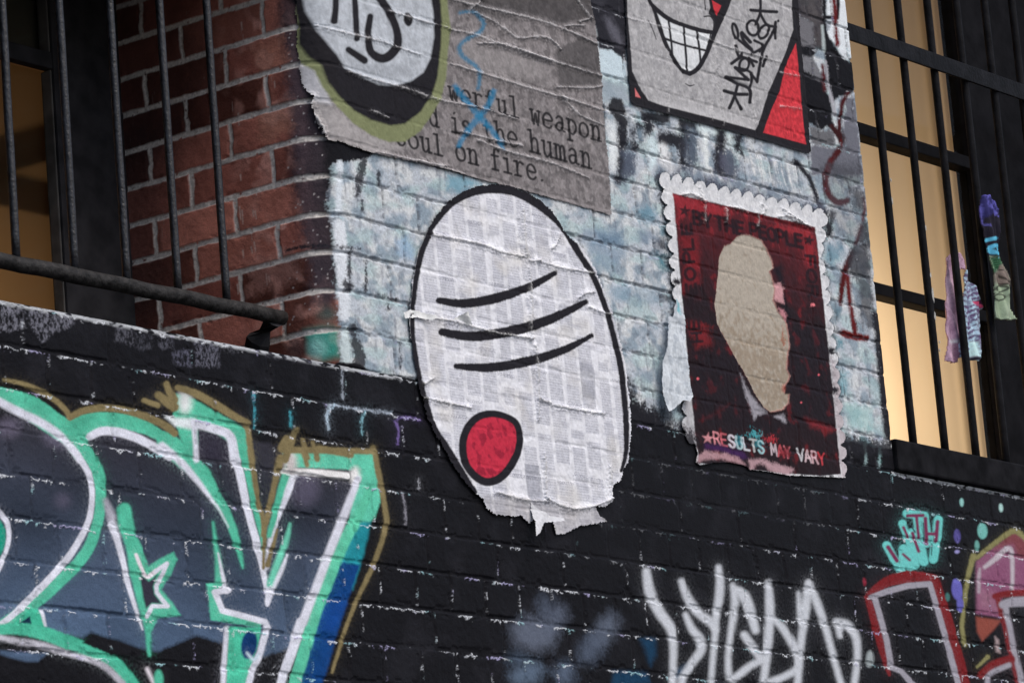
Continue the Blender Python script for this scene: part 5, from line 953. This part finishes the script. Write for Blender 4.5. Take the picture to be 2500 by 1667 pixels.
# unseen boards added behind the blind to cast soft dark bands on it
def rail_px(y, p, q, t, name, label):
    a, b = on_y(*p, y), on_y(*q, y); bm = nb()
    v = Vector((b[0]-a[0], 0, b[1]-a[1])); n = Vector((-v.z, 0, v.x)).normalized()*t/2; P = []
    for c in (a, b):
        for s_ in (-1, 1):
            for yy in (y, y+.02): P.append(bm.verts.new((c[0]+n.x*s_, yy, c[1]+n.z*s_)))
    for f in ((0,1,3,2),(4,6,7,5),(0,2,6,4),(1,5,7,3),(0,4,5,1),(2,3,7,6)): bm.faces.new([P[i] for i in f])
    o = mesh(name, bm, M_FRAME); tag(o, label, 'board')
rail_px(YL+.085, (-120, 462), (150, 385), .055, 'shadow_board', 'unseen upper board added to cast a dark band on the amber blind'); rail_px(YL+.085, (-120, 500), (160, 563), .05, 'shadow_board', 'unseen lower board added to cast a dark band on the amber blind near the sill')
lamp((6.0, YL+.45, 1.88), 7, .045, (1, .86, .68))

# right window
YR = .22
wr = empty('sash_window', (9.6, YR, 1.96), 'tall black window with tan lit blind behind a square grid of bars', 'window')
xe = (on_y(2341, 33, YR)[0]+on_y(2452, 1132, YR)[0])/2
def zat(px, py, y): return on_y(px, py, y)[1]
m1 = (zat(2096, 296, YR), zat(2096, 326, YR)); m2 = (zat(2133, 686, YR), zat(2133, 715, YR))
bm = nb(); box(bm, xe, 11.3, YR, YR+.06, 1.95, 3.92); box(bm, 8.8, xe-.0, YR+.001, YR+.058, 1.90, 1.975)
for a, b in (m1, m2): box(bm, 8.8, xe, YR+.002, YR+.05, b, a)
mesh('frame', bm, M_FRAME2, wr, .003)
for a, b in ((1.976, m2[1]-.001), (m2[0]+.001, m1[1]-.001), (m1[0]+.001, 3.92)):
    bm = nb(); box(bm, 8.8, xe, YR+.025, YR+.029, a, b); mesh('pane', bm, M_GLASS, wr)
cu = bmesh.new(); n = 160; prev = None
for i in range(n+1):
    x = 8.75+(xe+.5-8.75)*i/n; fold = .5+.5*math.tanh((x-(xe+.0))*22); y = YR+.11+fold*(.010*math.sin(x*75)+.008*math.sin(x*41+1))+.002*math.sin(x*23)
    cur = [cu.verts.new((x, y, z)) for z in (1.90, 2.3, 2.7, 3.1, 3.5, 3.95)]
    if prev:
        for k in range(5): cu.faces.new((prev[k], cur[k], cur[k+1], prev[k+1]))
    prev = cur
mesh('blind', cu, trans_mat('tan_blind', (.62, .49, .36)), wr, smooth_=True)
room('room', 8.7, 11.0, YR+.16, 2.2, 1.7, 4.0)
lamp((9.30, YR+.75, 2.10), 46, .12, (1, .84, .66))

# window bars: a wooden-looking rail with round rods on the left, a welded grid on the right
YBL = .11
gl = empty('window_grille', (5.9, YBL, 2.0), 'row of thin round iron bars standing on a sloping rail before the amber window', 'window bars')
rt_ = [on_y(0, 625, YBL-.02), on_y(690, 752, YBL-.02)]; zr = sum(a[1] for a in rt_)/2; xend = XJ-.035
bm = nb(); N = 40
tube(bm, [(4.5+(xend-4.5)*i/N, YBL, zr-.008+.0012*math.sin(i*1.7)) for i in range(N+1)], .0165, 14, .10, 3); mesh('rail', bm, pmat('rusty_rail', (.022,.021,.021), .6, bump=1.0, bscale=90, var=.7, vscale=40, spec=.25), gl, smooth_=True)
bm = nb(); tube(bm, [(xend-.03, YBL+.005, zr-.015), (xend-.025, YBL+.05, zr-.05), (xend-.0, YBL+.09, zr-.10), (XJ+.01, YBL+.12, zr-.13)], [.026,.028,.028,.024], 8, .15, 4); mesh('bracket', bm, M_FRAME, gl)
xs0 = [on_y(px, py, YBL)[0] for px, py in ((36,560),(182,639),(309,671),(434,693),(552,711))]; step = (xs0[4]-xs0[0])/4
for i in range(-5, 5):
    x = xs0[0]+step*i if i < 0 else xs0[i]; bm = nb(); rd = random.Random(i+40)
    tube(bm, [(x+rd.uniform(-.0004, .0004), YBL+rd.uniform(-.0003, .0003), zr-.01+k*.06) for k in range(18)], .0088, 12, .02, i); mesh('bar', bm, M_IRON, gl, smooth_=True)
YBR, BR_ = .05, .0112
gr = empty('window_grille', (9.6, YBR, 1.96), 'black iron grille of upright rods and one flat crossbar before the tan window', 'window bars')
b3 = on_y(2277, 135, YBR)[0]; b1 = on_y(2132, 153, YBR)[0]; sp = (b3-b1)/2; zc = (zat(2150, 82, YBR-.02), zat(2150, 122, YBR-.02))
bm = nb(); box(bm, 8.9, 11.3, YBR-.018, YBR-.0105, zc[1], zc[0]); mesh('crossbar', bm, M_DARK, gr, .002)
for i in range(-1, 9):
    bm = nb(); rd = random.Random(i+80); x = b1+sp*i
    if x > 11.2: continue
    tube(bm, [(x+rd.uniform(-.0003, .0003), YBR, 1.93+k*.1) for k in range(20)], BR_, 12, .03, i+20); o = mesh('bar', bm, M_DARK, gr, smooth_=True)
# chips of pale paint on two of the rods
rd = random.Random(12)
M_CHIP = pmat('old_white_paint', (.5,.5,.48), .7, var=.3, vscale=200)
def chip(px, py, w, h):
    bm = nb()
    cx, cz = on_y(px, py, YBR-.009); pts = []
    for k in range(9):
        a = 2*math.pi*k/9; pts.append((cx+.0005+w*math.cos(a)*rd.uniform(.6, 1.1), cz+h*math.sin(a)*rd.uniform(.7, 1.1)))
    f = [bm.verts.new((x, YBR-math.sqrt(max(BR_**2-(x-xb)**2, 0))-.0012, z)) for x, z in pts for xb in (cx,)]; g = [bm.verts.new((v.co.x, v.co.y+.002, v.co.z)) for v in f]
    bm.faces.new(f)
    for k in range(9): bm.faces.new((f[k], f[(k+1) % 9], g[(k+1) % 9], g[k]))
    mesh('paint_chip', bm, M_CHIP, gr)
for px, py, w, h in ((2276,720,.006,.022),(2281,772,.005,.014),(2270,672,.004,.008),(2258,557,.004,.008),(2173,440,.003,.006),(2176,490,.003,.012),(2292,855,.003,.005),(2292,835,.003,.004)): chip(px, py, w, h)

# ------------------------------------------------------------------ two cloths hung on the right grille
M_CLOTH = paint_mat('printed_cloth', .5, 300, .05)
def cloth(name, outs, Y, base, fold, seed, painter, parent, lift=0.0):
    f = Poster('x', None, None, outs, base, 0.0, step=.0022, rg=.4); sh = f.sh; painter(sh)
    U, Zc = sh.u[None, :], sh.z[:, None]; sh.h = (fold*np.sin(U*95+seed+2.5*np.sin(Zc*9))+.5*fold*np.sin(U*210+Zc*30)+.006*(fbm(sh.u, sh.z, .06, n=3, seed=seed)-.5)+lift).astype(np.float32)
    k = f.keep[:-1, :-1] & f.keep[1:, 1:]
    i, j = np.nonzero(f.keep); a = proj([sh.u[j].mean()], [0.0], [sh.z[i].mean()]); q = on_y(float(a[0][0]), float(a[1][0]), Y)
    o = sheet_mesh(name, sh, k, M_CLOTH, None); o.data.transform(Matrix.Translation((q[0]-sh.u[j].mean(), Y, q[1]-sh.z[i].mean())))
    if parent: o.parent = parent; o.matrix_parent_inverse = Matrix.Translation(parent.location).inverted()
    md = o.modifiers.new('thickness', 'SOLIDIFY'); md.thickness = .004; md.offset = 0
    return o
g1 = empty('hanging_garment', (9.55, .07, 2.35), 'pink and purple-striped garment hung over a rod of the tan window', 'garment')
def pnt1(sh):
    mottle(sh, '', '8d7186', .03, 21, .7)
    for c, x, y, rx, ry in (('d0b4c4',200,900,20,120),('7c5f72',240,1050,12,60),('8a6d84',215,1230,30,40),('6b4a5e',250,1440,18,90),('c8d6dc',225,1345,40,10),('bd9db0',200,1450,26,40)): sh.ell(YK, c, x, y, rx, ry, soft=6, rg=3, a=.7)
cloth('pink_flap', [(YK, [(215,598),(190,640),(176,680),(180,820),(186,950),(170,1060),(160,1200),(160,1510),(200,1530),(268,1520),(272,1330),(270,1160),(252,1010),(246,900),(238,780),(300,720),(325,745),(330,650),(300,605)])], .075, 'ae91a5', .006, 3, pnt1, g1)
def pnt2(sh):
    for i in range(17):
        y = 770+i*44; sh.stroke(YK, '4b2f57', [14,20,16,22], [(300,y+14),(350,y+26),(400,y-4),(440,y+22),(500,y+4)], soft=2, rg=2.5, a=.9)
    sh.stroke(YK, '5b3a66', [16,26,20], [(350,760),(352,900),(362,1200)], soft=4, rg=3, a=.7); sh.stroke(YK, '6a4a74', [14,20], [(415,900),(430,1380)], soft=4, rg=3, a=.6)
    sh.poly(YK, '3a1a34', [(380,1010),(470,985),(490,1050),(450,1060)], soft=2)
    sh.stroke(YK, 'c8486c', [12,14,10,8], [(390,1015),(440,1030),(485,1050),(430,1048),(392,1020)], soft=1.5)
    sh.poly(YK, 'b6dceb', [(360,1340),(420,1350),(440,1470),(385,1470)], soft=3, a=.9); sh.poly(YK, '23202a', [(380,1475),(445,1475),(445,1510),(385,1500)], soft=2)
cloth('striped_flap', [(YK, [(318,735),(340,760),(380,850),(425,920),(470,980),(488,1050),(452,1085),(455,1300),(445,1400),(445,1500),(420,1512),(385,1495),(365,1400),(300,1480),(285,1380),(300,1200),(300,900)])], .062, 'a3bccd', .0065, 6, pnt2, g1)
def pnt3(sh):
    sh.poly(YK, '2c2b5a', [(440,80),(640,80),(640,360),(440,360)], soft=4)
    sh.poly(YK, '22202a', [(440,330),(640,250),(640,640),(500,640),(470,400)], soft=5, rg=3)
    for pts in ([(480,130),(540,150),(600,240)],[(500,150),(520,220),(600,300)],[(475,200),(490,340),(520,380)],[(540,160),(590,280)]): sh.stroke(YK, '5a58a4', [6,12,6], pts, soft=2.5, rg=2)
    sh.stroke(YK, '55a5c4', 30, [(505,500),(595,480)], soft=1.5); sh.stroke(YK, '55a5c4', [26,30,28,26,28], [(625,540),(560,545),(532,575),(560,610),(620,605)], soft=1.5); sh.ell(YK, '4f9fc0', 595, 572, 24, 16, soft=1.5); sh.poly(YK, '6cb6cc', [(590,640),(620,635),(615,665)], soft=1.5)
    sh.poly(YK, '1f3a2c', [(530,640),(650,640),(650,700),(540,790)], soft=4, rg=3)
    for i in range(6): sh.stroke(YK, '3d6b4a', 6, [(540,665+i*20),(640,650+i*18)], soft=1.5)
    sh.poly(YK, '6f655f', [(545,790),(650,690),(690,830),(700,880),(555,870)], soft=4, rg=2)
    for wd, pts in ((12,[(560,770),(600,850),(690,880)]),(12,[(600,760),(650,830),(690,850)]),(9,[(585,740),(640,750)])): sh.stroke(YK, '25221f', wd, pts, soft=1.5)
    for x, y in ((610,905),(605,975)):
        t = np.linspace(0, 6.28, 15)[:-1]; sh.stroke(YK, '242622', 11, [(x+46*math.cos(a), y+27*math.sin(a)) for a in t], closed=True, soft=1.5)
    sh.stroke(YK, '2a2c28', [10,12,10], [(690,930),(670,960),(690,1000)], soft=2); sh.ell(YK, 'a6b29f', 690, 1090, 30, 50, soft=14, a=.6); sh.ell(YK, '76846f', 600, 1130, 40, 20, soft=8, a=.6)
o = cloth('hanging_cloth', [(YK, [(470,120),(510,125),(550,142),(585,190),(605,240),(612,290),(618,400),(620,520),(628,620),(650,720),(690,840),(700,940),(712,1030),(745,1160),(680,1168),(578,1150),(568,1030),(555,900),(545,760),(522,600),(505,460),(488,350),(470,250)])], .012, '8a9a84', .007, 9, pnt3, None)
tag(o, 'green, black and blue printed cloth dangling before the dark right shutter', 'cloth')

■ What is expected: From the first line above down to the line with "lamp((6.0, YL+.45, 1.88), 7, .045, (1, .86, .68))", reproduce every line and no others, omitting pictures.

■ Full output:
Continue the Blender Python script for this scene: part 5, from line 953. This part finishes the script. Write for Blender 4.5. Take the picture to be 2500 by 1667 pixels.
# unseen boards added behind the blind to cast soft dark bands on it
def rail_px(y, p, q, t, name, label):
    a, b = on_y(*p, y), on_y(*q, y); bm = nb()
    v = Vector((b[0]-a[0], 0, b[1]-a[1])); n = Vector((-v.z, 0, v.x)).normalized()*t/2; P = []
    for c in (a, b):
        for s_ in (-1, 1):
            for yy in (y, y+.02): P.append(bm.verts.new((c[0]+n.x*s_, yy, c[1]+n.z*s_)))
    for f in ((0,1,3,2),(4,6,7,5),(0,2,6,4),(1,5,7,3),(0,4,5,1),(2,3,7,6)): bm.faces.new([P[i] for i in f])
    o = mesh(name, bm, M_FRAME); tag(o, label, 'board')
rail_px(YL+.085, (-120, 462), (150, 385), .055, 'shadow_board', 'unseen upper board added to cast a dark band on the amber blind'); rail_px(YL+.085, (-120, 500), (160, 563), .05, 'shadow_board', 'unseen lower board added to cast a dark band on the amber blind near the sill')
lamp((6.0, YL+.45, 1.88), 7, .045, (1, .86, .68))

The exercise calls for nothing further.